Three things:

1) Small Daughter turned seven this weekend and I am realizing anew that time only flows one way, i.e. she will not be six ever again and my days of being able to grab her and pick her up and squeeze her until she squeaks are limited;

2) Large Son had his first ever hockey game on a team with many kids who have been playing for five-plus years already, and I watched him lumber out on the ice with great trepidation, not that he would get hurt but that he would be yelled at or humiliated or scared by mean people;

3) I sent drafts of my first ever completed manuscript, The Dangerous School, Class of 2030 out into the world.  People are reading it, even as I type.  In some cases, relative strangers are reading it.  In others, dearly loved family members are reading it.  I’m not sure which is scarier.  I’m just glad there are no graphic sex scenes.  (Well done, all you romance authors who share your work and don’t dissolve into giggles when critiquing each other.  You can tell why I writer for the teenage market!)

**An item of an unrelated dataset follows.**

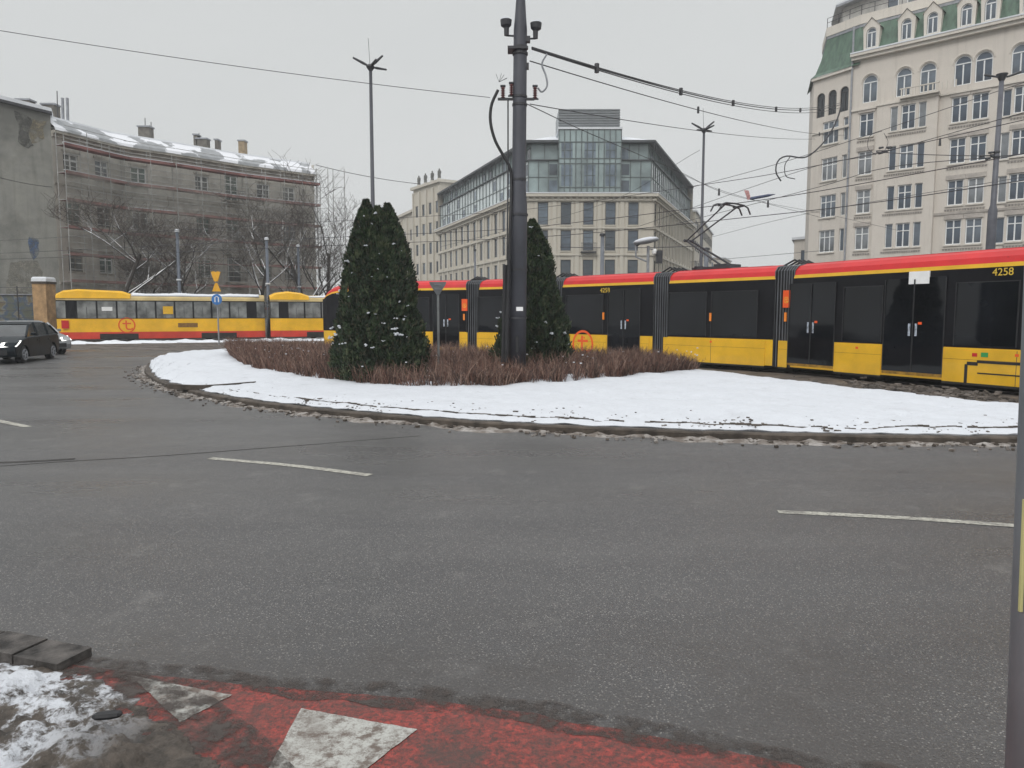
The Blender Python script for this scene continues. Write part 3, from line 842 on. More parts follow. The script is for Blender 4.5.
    for k in range(2 if L > 4.4 else 1):
        xx = L * (.2 + .55 * k); d = MB()
        d.box(xx, xx + 1.4, .25, W - .25, .05, .3, M_UNDER)
        for wx in (.25, 1.15):
            for yy in (.3, W - .42): d.tube([(xx + wx, yy, .3), (xx + wx, yy + .12, .3)], .28, M_UNDER, 16)
        d.build('bogie', body)
    seam = MB()
    for k in range(1, 3):
        xx = L * k / 3; seam.box(xx - .006, xx + .006, .075, .1, 2.87, 2.99, mat('seam_red', (.25, .015, .015), .5, .1, 3))
    seam.build('roof_seam', body)
# bellows
for i in range(1, 5):
    P = JT[i]; D0 = (JT[i] - JT[i - 1]).normalized(); D1 = (JT[i + 1] - JT[i]).normalized()
    b = MB(); n = 15; rings = []
    for k in range(n):
        t = k / (n - 1); c = P - D0 * .33 * (1 - t) if t < .5 else P + D1 * .33 * t
        c = (P - D0 * .33).lerp(P, min(1, t * 2)) if t <= .5 else P.lerp(P + D1 * .33, t * 2 - 1)
        D = D0.lerp(D1, t).normalized(); nrm = Vector((-D.y, D.x, 0)); ins = (.0 if k % 2 == 0 else .11) + .05
        rr = []
        for y, z in [(ins, .2), (ins, 3.0), (ins + .12, 3.12), (ins + .3, 3.18 - ins * .5), (W - .3 - ins, 3.18 - ins * .5), (W - .12 - ins, 3.12), (W - ins, 3.0), (W - ins, .2)]:
            rr.append(c + nrm * y + Vector((0, 0, z)) - tram.location)
        rings.append(rr)
    b.loft(rings, mat('bellows', (.012, .012, .014), .7, .25, 2)); bo_ = b.build('bellows', tram, fix=True)
    for k in range(0, n, 2):
        b = MB(); r_ = rings[k]; b.tube([v_ + (v_ - (r_[0] + r_[-1]) / 2).normalized() * .004 for v_ in r_], .018, mat('bellows_rib', (.10, .105, .115), .6, .2, 2), 5); b.build('rib', bo_)
    b = MB(); c = P - tram.location
    for k in range(4):
        a = c + Vector((-D0.y, D0.x, 0)) * (.5 + .25 * k); b.tube([a + Vector((0, 0, 3.1)) - D0 * .5, a + Vector((0, 0, 3.34)), a + Vector((0, 0, 3.12)) + D1 * .5], .03, M_BLACK, 6)
    b.build('roof_cable', tram)
# pantograph on section 3
root = tram
b = MB(); c = tram.location
P3 = JT[3]; D3 = (JT[4] - P3).normalized(); n3 = Vector((-D3.y, D3.x, 0))
def tp(px, py, off):  # point on the vertical plane 'off' metres inside the near side
    s, z = onwall(px, py, P3 + n3 * off, D3); q = P3 + n3 * off + D3 * s; return Vector((q.x, q.y, z)) - c
base = tp(726, 265, 1.2); kn = tp(689, 241, 1.2); hd = tp(731, 206, 1.2)
for o in (-.35, .35):
    b.tube([base + n3 * o * .9, kn + n3 * o * .35], .035, M_DARK, 6)
    b.tube([kn + n3 * o * .35, hd + n3 * o], .025, M_DARK, 6)
b.tube([kn - n3 * .25, kn + n3 * .25], .05, M_DARK, 8)
b.build('pantograph_arm', tram)
b = MB()
for o in (-.16, .16):
    pts = [(-.85, -.22), (-.7, -.02), (-.5, .04), (0, .06), (.5, .04), (.7, -.02), (.85, -.22)]
    b.tube([hd + n3 * a + D3 * o + Vector((0, 0, z)) for a, z in pts], .028, M_DARK, 6)
for a in (-.4, .4): b.tube([hd + n3 * a - D3 * .2, hd + n3 * a + D3 * .2 + Vector((0, 0, .03))], .03, M_DARK, 6)
b.build('pantograph_head', tram)
b = MB(); zb = 3.24
bb = base.copy(); bb.z = zb
Mx = Matrix.Translation(bb) @ Matrix.Rotation(math.atan2(D3.y, D3.x), 4, 'Z')
b.box(-1.0, .5, -.5, -.42, -.02, .06, M_DARK, Mx); b.box(-1.0, .5, .42, .5, -.02, .06, M_DARK, Mx); b.box(-.2, .3, -.4, .4, .0, .14, M_DARK, Mx); b.box(-.9, -.8, -.5, .5, 0, .1, M_DARK, Mx)
for xx in (-.9, .4):
    for yy in (-.46, .46): b.tube([Mx @ Vector((xx, yy, -.06)), Mx @ Vector((xx, yy, .0))], .06, M_INS, 8)
b.build('pantograph_base', tram)

# ------------------------------------------------------------------ old two-car tram at the left
M_OG = glass('old_tram_glass', (.14, .145, .14), .1, .6, .6, 1.3)
def old_tram(P, Q, L, label, cab=True):
    D = (Q - P).normalized(); ang = math.atan2(D.y, D.x); root = empty('old_tram', (P.x, P.y, 0), ang)
    Wd = 2.35; b = MB()
    M_OR = mat('old_tram_red', (.60, .05, .03), .4, .15, 1); M_OY = mat('old_tram_yellow', (.80, .44, .015), .4, .12, 1); M_OC = mat('old_tram_cream', (.42, .32, .14), .6, .2, 1)
    h = [(.06, .13), (.02, .17), (.0, .60), (.0, .61), (.0, 1.45), (.04, 2.62), (.1, 2.78), (.3, 2.95), (.8, 3.05)]
    prof = h + [(Wd - y, z) for y, z in reversed(h)]
    sm = [M_UNDER, M_OR, M_OR, M_OY, M_TBLK, M_OC, M_OC, M_OC, M_OC]
    def f(k):
        if k == 8: return M_OC
        if k > 8: k = 16 - k
        return sm[k] if 0 <= k < 9 else M_UNDER
    rings = []
    for x, wf in ((0, .72), (.18, .82), (.6, .95), (1.1, 1), (L - 1.1, 1), (L - .6, .95), (L - .15, .82), (L, .74)):
        rings.append([Vector((x, Wd / 2 + (y - Wd / 2) * wf, z)) for y, z in prof])
    b.loft(rings, f); body = b.build('tram_body', root, fix=True)
    nw = 9 if L > 12 else 6
    x = 1.15; wl = (L - 2.3) / nw
    for k in range(nw):
        d = MB(); x0, x1 = x + k * wl + .05, x + (k + 1) * wl - .05
        d.poly([(x0, -.006 , 1.5), (x1, -.006, 1.5), (x1, .028, 2.55), (x0, .028, 2.55)], M_OG)
        d.box(x0, x1, -.014, .03, 1.46, 1.5, M_BLACK); d.box((x0 + x1) / 2 - .012, (x0 + x1) / 2 + .012, -.008, .03, 1.5, 2.2, M_DARK)
        d.build('window', root)
    for (xa, xb, wa, wb) in ((0.03, .55, .8, .95), (L - .55, L - .03, .95, .8)):
        d = MB(); ya, yb = Wd / 2 * (1 - wa) - .02, Wd / 2 * (1 - wb) - .02
        d.poly([(xa, ya, 1.5), (xb, yb, 1.5), (xb, yb + .03, 2.55), (xa, ya + .03, 2.55)], M_OG); d.build('corner_window', root)
    d = MB(); d.box(-.03, 0, .45, Wd - .45, 1.4, 2.55, M_OG); d.build('windscreen', root)
    # yellow roof cover over the cab, snow on the rest
    d = MB(); cov = 4.2 if cab else 2.6
    d.loft([[Vector((x_, Wd / 2 + (y - Wd / 2) * wf, z)) for y, z in ((.02, 2.74), (.05, z1), (.5, z1 + .12), (Wd - .5, z1 + .12), (Wd - .05, z1), (Wd - .02, 2.74))] for x_, wf, z1 in ((.0, .75, 2.9), (.4, .93, 3.1), (1.2, 1.0, 3.2), (cov - .5, 1.0, 3.1), (cov, .98, 2.92))], M_OY)
    d.build('roof_cover', root, fix=True)
    d = MB(); rings = []
    for k in range(40):
        x_ = cov + .05 + (L - .4 - cov) * k / 39; hh = .04 + .08 * fbm(x_ * .9, L)
        rings.append([Vector((x_, .22, 2.9)), Vector((x_, .35, 3.0 + hh * .7)), Vector((x_, .9, 3.06 + hh)), Vector((x_, Wd - .9, 3.06 + hh)), Vector((x_, Wd - .35, 3.0 + hh * .7)), Vector((x_, Wd - .22, 2.9))])
    d.loft(rings, M_RSNOW); d.build('roof_snow', root, fix=True, smooth=True)
    for x_ in (L * .2, L * .68):
        d = MB(); d.box(x_ - .1, x_ + 2.1, -.012, .3, .16, .5, M_UNDER)
        for wx in (.35, 1.65): d.tube([(x_ + wx, .05, .36), (x_ + wx, .2, .36)], .33, M_UNDER, 16)
        d.build('bogie', root)
    return root, D, ang
Pa, Qa = gnd(57, 342.2), gnd(266, 339.6)
L1 = (Qa - Pa).length
r1, D, ang = old_tram(Pa, Qa, L1, '')
tag(r1, 'yellow and red tram car with the large round transport logo, leading at the left', 'tram', 'old high floor tram cars')
def lx(px, py=325): return onwall(px, py, Pa, D)
x, z = lx(127, 327.5); l = t_logo(.5, M_TORG, -.012); l.build('transport_logo', r1, (x, 0, 1.03))
x, z = lx(188, 327); d = MB(); d.box(x - .6, x + .6, -.012, .01, .88, 1.16, mat('vent_brown', (.2, .1, .02), .7, .4, 12)); d.build('vent_grille', r1)
x, z = lx(65, 322); d = MB(); d.box(x - .2, x + .2, -.012, .1, .85, 1.35, M_TRED); d.build('destination_plate', r1)
x, z = lx(107, 308); d = MB(); d.box(x - .3, x + .3, -.02, .01, 1.95, 2.2, M_WHITE); d.build('window_sticker', r1)
x, z = lx(168, 310); d = MB(); d.box(x - .3, x + .3, -.02, .01, 1.75, 2.25, M_TYEL); d.build('window_sticker', r1)
Pb = Pa + D * (L1 + .35); Qb = Pb + D * 13
r2, D2, ang2 = old_tram(Pb, Qb, 12.5, '', False)
tag(r2, 'yellow and red trailing tram car coupled behind, partly hidden by the broad thuja', 'tram', 'old high floor tram cars')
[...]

Anyway, I would say it’s been an interesting week of learning all over again to let go and jump.  I’ve learned that lesson oh so many times before, in wildly diverse settings both literal and figurative.  But the triple-play of this past week and weekend have reminded me that no matter how well I’ve done at being brave in the past I have to relearn it all over again.  It’s a lesson I learn best from my kids, and that I hope will show up in everything I write.  Because as the photos of Small Daughter and Large Son show me, letting go and jumping off can be the most fun in the world.